A quick local prep pass pays off:
bash
# Batch-resize oversized TIFFs and convert to quality JPEG before upload (ImageMagick)
mogrify -resize 3000x3000\> -quality 92 -format jpg *.tif| Aspect | Good | Avoid |
|---|---|---|
| Resolution | 300 DPI+ | under 200 DPI |
| Lighting | even, no glare | hard shadows |
| Skew | straight pages | tilted scans |
| Format | TIFF / PNG / quality JPEG | heavily compressed JPEG |
Running layout analysis and recognition
Open a document, select the pages, and run Layout Analysis. Transkribus detects text regions and draws baselines under each line. Review a couple of pages — if lines are merged or skipped, you can re-run with a different layout model, but for clean pages the default usually works.
Next, choose Text Recognition and pick a model. For a first run, select a public model that matches your material rather than training your own. Start the job and watch the status move from queued to running to done.
text
Job pipeline: upload -> layout analysis -> text recognition -> correct
Credits spent: 0 0 ~1 per page 0How do I correct and read the results?
Open a recognised page in the Text tab. The image sits on the left, the transcription on the right, line by line. Click a line to place your cursor and fix errors. Use keyboard navigation to move between lines quickly. Corrected pages are saved as new versions, so you never lose the raw machine output.
If a model is hitting roughly 95% character accuracy (a 5% CER), correction is fast clean-up. If it is wildly wrong, the model probably does not match your script — try a different public model before assuming you need to train one.
What should I do after my first transcription?
Once you trust the workflow, the natural next moves are: tag structure (headings, marginalia), export to a usable format, and — if accuracy is not good enough — collect ground truth and train a custom model. Each of those is a deliberate next step rather than something to wrestle with on day one.
Key Takeaways
- Use the web app at
app.transkribus.org; the Java desktop client is deprecated. - The free starter allowance covers about 100 pages, enough to evaluate the platform properly.
- Group work into collections, one project per collection.
- Upload at 300 DPI+ with sensible filenames; clean scans beat clever models.
- The pipeline is always layout → recognition → correction; only recognition spends credits.
- Begin with a public model that matches your script before considering custom training.
- Corrected pages double as future ground truth, so accuracy compounds over time.
Frequently Asked Questions
Is Transkribus free to use?
Creating an account and uploading documents is free, and the layout step costs nothing. Text recognition is paid in credits, but new accounts receive a free starter allowance (around 100 credits) so you can transcribe roughly 100 pages before paying.

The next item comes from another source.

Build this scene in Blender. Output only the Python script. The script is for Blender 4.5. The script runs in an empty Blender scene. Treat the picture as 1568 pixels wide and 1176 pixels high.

Do I need to install software to use Transkribus?
No. The current product is the Transkribus web app at app.transkribus.org, which runs entirely in your browser. The old Java desktop client (Transkribus eXpert) is deprecated and no longer recommended for new users.
What image quality does Transkribus need?
Aim for 300 DPI or more, sharp focus and even lighting. JPEG, PNG, TIFF and PDF all work. Avoid heavy JPEG compression and skewed pages, since poor scans hurt both layout detection and recognition accuracy.
Which model should a beginner pick first?
Start with a public model that matches your script and language, such as Transkribus Print Multilingual for typeset text or a general handwriting super-model. Run it on a few pages before deciding whether you need a custom model.
How long does my first transcription take?
Layout analysis and recognition for a handful of pages usually finish in one to a few minutes once the job reaches the front of the queue. A whole document of hundreds of pages may take an hour or more depending on load.
Can I correct the machine transcription?
Yes. The text editor sits beside the page image, and you click any line to edit it. Corrections are saved as versions, and corrected pages later become the ground truth you use to train a better model.